■ DIRECTIONS FOR THIS TASK:
Take the lines from the beginning of the data below through the line holding "return (o[0], o[1], o[2], 1.0)" and return exactly those.

_ _ _

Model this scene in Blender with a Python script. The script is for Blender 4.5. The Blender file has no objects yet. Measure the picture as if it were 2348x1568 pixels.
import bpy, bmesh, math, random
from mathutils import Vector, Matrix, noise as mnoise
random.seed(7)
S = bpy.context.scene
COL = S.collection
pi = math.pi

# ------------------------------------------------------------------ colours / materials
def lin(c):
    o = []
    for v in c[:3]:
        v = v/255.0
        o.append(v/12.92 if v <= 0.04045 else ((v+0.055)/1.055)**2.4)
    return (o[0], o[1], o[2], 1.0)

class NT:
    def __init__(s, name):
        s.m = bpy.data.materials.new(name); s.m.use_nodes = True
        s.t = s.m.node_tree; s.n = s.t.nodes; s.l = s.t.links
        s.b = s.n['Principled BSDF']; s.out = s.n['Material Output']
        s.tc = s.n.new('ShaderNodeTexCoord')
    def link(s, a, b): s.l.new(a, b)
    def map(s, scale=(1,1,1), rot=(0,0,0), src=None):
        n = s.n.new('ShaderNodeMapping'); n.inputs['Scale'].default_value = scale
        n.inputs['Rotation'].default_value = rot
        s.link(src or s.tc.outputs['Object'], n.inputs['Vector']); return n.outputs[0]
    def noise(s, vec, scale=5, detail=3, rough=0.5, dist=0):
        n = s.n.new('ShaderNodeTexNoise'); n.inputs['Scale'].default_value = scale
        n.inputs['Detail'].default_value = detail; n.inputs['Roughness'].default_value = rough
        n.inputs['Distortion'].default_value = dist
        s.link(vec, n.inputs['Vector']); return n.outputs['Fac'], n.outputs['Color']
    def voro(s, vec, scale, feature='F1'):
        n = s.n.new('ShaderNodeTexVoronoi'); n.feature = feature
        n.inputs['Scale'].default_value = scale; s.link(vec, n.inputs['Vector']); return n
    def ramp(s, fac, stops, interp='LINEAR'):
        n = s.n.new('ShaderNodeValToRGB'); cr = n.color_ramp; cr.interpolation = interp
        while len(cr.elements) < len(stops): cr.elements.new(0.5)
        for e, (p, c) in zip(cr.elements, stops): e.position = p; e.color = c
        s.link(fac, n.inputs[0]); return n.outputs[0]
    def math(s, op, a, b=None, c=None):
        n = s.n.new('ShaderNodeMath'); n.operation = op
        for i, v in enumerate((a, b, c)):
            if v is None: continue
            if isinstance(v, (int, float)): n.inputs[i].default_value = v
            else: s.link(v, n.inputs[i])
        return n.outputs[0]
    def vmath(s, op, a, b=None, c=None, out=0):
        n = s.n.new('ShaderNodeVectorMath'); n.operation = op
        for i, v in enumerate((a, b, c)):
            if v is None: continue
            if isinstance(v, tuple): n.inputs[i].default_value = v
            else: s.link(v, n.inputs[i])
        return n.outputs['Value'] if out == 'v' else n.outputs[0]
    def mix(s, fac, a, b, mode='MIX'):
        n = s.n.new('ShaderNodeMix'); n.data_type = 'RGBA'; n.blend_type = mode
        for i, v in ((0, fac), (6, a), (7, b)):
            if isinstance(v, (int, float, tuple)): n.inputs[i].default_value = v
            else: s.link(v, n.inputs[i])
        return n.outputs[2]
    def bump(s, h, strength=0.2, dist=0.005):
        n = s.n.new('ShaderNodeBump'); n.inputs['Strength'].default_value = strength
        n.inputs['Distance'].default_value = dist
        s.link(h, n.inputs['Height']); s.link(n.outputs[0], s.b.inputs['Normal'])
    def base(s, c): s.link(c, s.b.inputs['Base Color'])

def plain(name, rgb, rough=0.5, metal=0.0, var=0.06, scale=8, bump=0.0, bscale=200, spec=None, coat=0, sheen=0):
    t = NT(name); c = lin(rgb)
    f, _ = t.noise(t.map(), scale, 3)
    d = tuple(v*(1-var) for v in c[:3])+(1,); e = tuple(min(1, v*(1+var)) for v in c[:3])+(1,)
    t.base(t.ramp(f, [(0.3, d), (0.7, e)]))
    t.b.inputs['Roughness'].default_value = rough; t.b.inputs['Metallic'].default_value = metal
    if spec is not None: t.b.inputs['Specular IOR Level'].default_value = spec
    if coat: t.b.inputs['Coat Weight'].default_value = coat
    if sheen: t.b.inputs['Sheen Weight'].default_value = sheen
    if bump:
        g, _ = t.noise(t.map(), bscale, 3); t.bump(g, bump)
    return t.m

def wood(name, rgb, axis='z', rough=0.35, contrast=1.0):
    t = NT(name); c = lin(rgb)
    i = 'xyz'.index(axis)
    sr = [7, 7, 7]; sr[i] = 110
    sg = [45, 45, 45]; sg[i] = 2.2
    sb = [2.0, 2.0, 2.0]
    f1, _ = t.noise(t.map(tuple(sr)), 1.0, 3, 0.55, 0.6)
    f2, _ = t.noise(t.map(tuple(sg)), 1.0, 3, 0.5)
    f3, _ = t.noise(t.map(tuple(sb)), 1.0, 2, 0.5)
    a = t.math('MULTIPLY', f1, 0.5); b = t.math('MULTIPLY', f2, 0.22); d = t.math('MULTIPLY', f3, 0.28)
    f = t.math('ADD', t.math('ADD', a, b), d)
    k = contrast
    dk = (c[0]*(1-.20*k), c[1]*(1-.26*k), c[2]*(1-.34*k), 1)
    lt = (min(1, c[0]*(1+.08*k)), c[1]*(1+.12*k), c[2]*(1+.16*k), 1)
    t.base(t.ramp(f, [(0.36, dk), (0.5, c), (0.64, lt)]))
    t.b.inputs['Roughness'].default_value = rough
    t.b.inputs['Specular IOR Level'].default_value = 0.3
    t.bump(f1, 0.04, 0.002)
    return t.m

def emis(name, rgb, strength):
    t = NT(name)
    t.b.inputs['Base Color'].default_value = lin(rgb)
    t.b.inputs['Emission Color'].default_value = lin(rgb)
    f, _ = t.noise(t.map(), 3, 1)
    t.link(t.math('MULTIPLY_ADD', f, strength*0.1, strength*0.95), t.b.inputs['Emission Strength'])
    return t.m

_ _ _

■ SOLUTION FOR THIS EXERCISE:
Model this scene in Blender with a Python script. The script is for Blender 4.5. The Blender file has no objects yet. Measure the picture as if it were 2348x1568 pixels.
import bpy, bmesh, math, random
from mathutils import Vector, Matrix, noise as mnoise
random.seed(7)
S = bpy.context.scene
COL = S.collection
pi = math.pi

# ------------------------------------------------------------------ colours / materials
def lin(c):
    o = []
    for v in c[:3]:
        v = v/255.0
        o.append(v/12.92 if v <= 0.04045 else ((v+0.055)/1.055)**2.4)
    return (o[0], o[1], o[2], 1.0)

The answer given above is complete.